With the arrival of the British in the 18th century, the “India” as left by the Mughals (the last dynasty to rule), buried their socio-religious divides and came forward to face a new, common enemy. People realized the hegemony that the British were trying to establish over the territory and thus started to revolt at micro levels. These revolts were brought against singular issues but did not question the structural existence of the British. The revolt of 1857 (the first war of independence) is one of the many fights that were initiated to tackle singular problems. But after the creation of the Indian National Congress in 1885 and the arrival of Gandhiji in 1915, the small, scattered territories started to become a nation.

Nationalism during this period came through as a struggle to fight the common enemy. There were still vast divides in the population, religion and caste being the most prominent ones. Perhaps, what united the people during the time was a common aspiration for independence; but these aspirations were also manifold: attaining independence was an umbrella goal, under which various people had their individual goals. The Dalits wanted socio-economic emancipation, and minority communities like the tribal and some religions wanted equal representation in the administration. All these desires formed communal nationalist sentiments which were to be provided space in the constitution in the coming years.

Colonial nationalism also unfolded in three major categories, that is the moderates, the extremists and the Gandhian ideology. The moderates preferred diplomatic talks and direct conversations with the British while the extremists were more aggressive and radical in their approach. Gandhian nationalism propagated the ideas of Satyagraha (insistence on truth) and Ahimsa (non-violence).

One of the major advantages that the British had over India was the Hindu-Muslim divide, which they used to their benefit by the infamous divide and rule policy. Many political parties started coming up around the idea of religion, like the All India Muslim League, the Rashtriya Swayamsevak Sangh, the Hindumaha Sabha and many more. These parties played an important role in moderating the nationalist sentiments of the people. Although religion was deeply imbedded amongst the masses, the historic Lucknow Pact of 1916 between the Muslim League and the Indian National Congress conveyed the aspirations for an independent nation beyond the divides of the population.

Post-colonial Nationalism

The signing of the 1947 Indian Independence Act created the birth of two nations, India and Pakistan. The communal sentiments of the Muslim population in India nurtured a demand for a separate nation, which was obliged by the British. The partition was not inevitable but was surely predictable. A minority community feeling alienated by a majority community was the main cause behind the partition. But why did the nationalism of a united front against the British suddenly request a nation to be divided into two? The answer lies in the deep influence that religion has over the population.
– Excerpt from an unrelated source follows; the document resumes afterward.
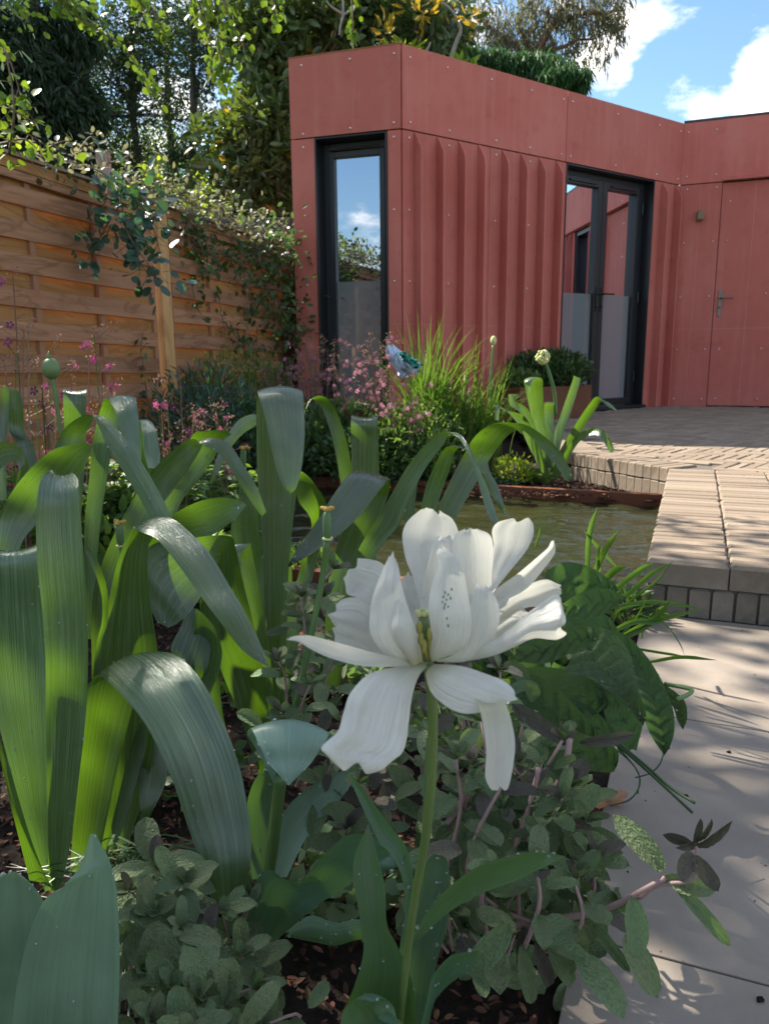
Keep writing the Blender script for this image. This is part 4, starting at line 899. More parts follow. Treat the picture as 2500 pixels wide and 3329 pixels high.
po = [o for o in wt.children if o.name.split('.')[0] == 'petal'][9]; bv = BVHTree.FromPolygons([po.matrix_local @ v.co + wt.location for v in po.data.vertices], [tuple(p.vertices) for p in po.data.polygons])
mb = MB()
for x, y in ((262, 1100), (275, 1108), (290, 1085), (268, 1130), (255, 1118), (285, 1125), (262, 1150), (275, 1160), (250, 1140), (270, 1210), (275, 1240), (258, 1165)):
    rd = ray(1250+x/1.3288, 1100+y/1.3288); hit = bv.ray_cast(Vector((0, 0, HC)), rd.normalized())[0]
    if hit is not None: mb.ball(hit, .00055, 5, 4, (.9, .4, random.uniform(1.2, 2.2)))
mb.build('fleck', M['seedpod'], po)['kind'] = 'stuff'

# ------------------------------------------------------------------ foxglove
fg = thing('foxglove', 'low rosette of broad quilted dark green leaves spilling over the path edge', 'foxglove', G(1850, 2380, ZP))
FG = [('4', '690 1060 700 1000 1.12; 745 1130 775 970; 850 1125 880 985 1.15; 940 1102 962 1035; 1004 1088 1008 1078 1.1'),
      ('4', '700 1190 700 1160 1.02; 755 1212 760 1150; 825 1212 832 1108 1.0; 905 1206 932 1084; 985 1172 1002 1095 .98; 1040 1132 1044 1126'),
      ('4', '560 1400 570 1340 .92; 680 1406 690 1288; 780 1372 782 1253 .92; 862 1322 872 1263; 908 1301 911 1296 .9'),
      ('4', '830 1262 850 1240 .98; 800 1385 970 1262; 782 1445 1056 1350 .94; 900 1478 1080 1440; 1000 1548 1100 1530 .9; 1075 1622 1127 1610; 1112 1664 1130 1661'),
      ('4', '870 1268 895 1240 1.02; 1000 1335 1032 1278; 1060 1405 1122 1362 .99; 1085 1485 1192 1470; 1110 1600 1245 1590 .95; 1140 1692 1256 1690; 1180 1762 1236 1760; 1208 1796 1216 1793 .93'),
      ('6', '540 230 580 100 1.0; 650 335 722 168; 742 402 822 258 .96; 862 422 902 348; 922 402 927 394 .93'),
      ('6', '520 400 540 320 .93; 640 475 642 335; 760 515 802 368 .9; 900 545 952 418; 985 548 1005 450 .87; 1006 520 1010 500'),
      ('6', '1200 190 1215 170 .99; 1245 262 1292 232; 1265 322 1309 300 .97; 1288 362 1302 340'),
      ('4', '540 1500 560 1440 1.0; 640 1560 690 1420; 760 1620 830 1440 1.05; 880 1640 930 1500; 960 1600 970 1570'),
      ('4', '560 1330 570 1300 1.08; 680 1330 700 1200; 800 1340 840 1180 1.12; 940 1300 960 1200; 1010 1280 1015 1270'),
      ('4', '900 1500 920 1440 1.05; 950 1620 1060 1500; 980 1720 1120 1640 1.05; 1020 1800 1090 1780'),
      ('4', '620 1600 640 1500 1.04; 760 1700 800 1560; 860 1720 900 1600 1.05; 960 1740 1000 1700')]
for crop, sp_ in FG:
    o = ribbon('leaf', M['foxglove'], fg, crop, sp_, nx=12, per=9, camber=-.12, fold=.08, wave=.05, flip=True, drops=2)
    for k, v in enumerate(o.data.vertices):          # quilting between the side veins
        i = k % 13; j = k//13; v.co += Vector((0, -.4, .9))*(.0042*math.sin(j*1.15+abs(i-6)*.75)*min(1, min(i, 12-i)/3+.2)*(0 if i in (0, 12) else 1))-Vector((0, -.4, .9))*(.004 if i == 6 else 0)
# ------------------------------------------------------------------ blades by the pond
def blade(parent, crop, pts, wpx, mat, d, taper=True, name='leaf'):
    ox, oy, s = CR[crop]; A = crom([(ox+x/s, oy+y/s) for x, y in pts], np.linspace(0, len(pts)-1, (len(pts)-1)*5+1)); n = len(A); V = []; T = np.gradient(A, axis=0)
    ww = wpx/s/2
    for i, (x, y) in enumerate(A):
        f = i/(n-1); tn = T[i]/(np.linalg.norm(T[i])+1e-6); nx_, ny_ = -tn[1], tn[0]
        k = ww*(min(1, .55+f*3) * min(1, (1-f)*3.2+.06)) if taper else ww
        dd = d[0]+(d[1]-d[0])*f
        V += [P(x-nx_*k, y-ny_*k, dd), P(x, y, dd+k*.0004*1.2), P(x+nx_*k, y+ny_*k, dd)]
    F = []
    for i in range(n-1):
        for j in (0, 1): a = i*3+j; F.append((a, a+1, a+4, a+3))
    return link(name, mesh(name, [rel(parent, v) for v in V], F, True, [(0, 0)]*len(V)), mat, parent)
pg = thing('pond_edge_grass', 'tuft of bright green blades beside the brick step at the pond corner', 'grass tuft', G(1990, 2130, ZP))
for pts, wd_, d in [([(875, 1010), (885, 850), (920, 728)], 24, (1.6, 1.6)), ([(905, 1020), (950, 920), (1012, 828)], 26, (1.55, 1.5)), ([(1000, 985), (920, 900), (860, 828)], 14, (1.6, 1.6)),
    ([(930, 1080), (985, 1010), (1045, 985)], 32, (1.5, 1.45)), ([(960, 1120), (1040, 1050), (1110, 1000), (1172, 968)], 28, (1.45, 1.4)), ([(960, 1170), (1060, 1100), (1150, 1020), (1250, 965)], 22, (1.42, 1.35)),
    ([(980, 1200), (1080, 1120), (1180, 1045), (1235, 975)], 12, (1.42, 1.35)), ([(1010, 1300), (1120, 1250), (1190, 1190), (1237, 1132)], 28, (1.3, 1.25)), ([(1000, 1160), (1140, 1138), (1270, 1150), (1367, 1170)], 16, (1.35, 1.3)),
    ([(1020, 1290), (1140, 1230), (1250, 1200), (1362, 1173)], 22, (1.3, 1.25)), ([(980, 1270), (1080, 1225), (1170, 1225), (1230, 1200)], 26, (1.3, 1.25)), ([(1100, 1190), (1210, 1235), (1270, 1310), (1298, 1372)], 6, (1.3, 1.2)),
    ([(1080, 1340), (1200, 1360), (1305, 1376)], 12, (1.15, 1.1)), ([(1140, 1400), (1280, 1378), (1435, 1391)], 16, (1.12, 1.05)), ([(1110, 1300), (1118, 1240), (1160, 1200)], 10, (1.3, 1.3)),
    ([(985, 1230), (1010, 1180), (1060, 1160), (1130, 1150)], 8, (1.35, 1.3)), ([(870, 1150), (930, 1100), (960, 1060), (1010, 1040)], 16, (1.5, 1.45)), ([(650, 900), (668, 850), (672, 815)], 10, (1.7, 1.7)),
    ([(985, 1320), (1060, 1240), (1100, 1190), (1150, 1090)], 10, (1.35, 1.3)), ([(930, 1010), (920, 940), (935, 880)], 16, (1.55, 1.5))]:
    blade(pg, '4', pts, wd_, M['blade'], d)
ch = thing('chive_stalks', 'thin dark green stalks lying across the path with straw coloured tips', 'chives', G(1990, 2420, ZP))
for pts, wd_, d in [([(990, 415), (1100, 510), (1210, 610), (1330, 722)], 11, (.98, .86)), ([(1010, 420), (1130, 520), (1230, 610), (1340, 680)], 12, (.99, .88)), ([(1000, 430), (1085, 530), (1103, 600), (1060, 665), (975, 692)], 6, (.97, .9)), ([(1207, 460), (1190, 510), (1150, 550), (1085, 570)], 5, (.96, .92)), ([(990, 440), (1060, 500), (1100, 560), (1095, 640)], 5, (.97, .9))]:
    ox, oy, s = CR['6']; A = [P(ox+x/s, oy+y/s, d[0]+(d[1]-d[0])*i/(len(pts)-1)) for i, (x, y) in enumerate(pts)]
    for q in A: q.z = max(q.z, ZP+.004)
    stemobj('stalk', ch, A, wd_/s/2*.0004*.9+.0003, M['herb_dark'], 6)
fg2 = stemobj('stalk', ch, S('6', (1210, 165, .98), (1290, 180, .96), (1328, 192, .94), (1310, 212, .93), (1262, 232, .92)), .0028, M['stem'])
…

Even though the Indian National Congress promised a well-represented government, there were many others that demanded a Hindu Rashtra and a nation only for the Hindus.

The India under British was diverse but was administered in a proper manner with the presence of princely states and provinces, but after independence the nation developed a vague territorial boundary with multiple communities residing within that. Building a nation out of these states was itself a very big struggle because of the immense diversity that was present. By hook or by crook leaders managed to get these populations together, under a new nation which had only one common link between them- their historic struggle towards independence.

At the centre, the Indian National Congress was quite famous among the masses but at the state level, especially in the southern and the north eastern states, people preferred regional political parties. This blurred the concept of nationalism and intermingled it with communalism. Over the years the southern states and the north east have felt a sense of detachment from the northern states and the government at the centre.

In the more present times, the good old religion has been a major cause of radical nationalist sentiments coming into being. The growing popularity of parties like the Bharatiya Janata Party and Shiv Sena, has also contributed towards the rise of these radical nationalist sentiments. Be it the case of Ram Mandir or growing cases of mob lynching, the rise of nationalism being backed by communalism is evident. Another cause behind the rise of such sentiments is the surge of conservatism on a global level. Leaders like Trump, Boris Johnson and Modi are prime faces of the rise of the global right.

Conclusion

The rise of nationalism in India often comes across as majoritarian rule and asserting anything to the contrary will be a false statement. In the present-day India minorities do feel alienated and sometimes even suppressed. The only way to curb this rise is to promote communal harmony and work for the emancipation of all classes. It is a structural and principal change to be brought about in the society.